The best description I've heard of drunkenness is that it weakens inhibitions, so it *amplifies* a person's existing personality. If a person is happy, she becomes gleeful; if he is hostile, he becomes violent; if she is sad, she becomes despondent; if he is an anti-Semite, he becomes a ranting bigot. According to this model, alcohol would not turn Gibson into an anti-Semite; it would merely magnify his existing bigotry — bigotry that he would have kept under control but for the alcohol.
I find it laughable that Mel thinks he can dupe people into believing he didn't mean what he said. Being drunk doesn't mean you're not responsible for your words- and while he did "take responsibility" by issuing an apology, he claims that he didn't mean any of it. That it was just the alcohol- but as many of us know, a drunk man's words are a sober man's thoughts.

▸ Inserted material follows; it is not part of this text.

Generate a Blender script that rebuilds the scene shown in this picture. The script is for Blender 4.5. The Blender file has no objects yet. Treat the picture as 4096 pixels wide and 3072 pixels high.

In some ways I do pity him. It couldn't have been easy growing up to be a wise adult with a religious bigot like his father- but hopefully the public's outcry will help him see the error of his ways. Although, I hoped the same for Tom Cruise after everyone began hating him for his religious zealotry- but as we can all see, that had very little effect. *sigh*
The age old problem of Jew hatred is excellently chronicled in a book I recommend to all who are interested in its history. James Carroll's CONSTANTINE'S SWORD does a marvelous job of laying it all out.
It is for the most part a species of blaming the Outsider for one's own shortcomings, but in a man like Gibson–talented, lucky, fortunate in almost all the ways we rate such things–it makes little sense. Except perhaps if we take the drive he has exhibited in his career as a headlong pursuit of a pulpit from which to scream "the truth" at the world.
Only, largely the world doesn't much care for the message anymore. At least the part of the world he's trying to "save".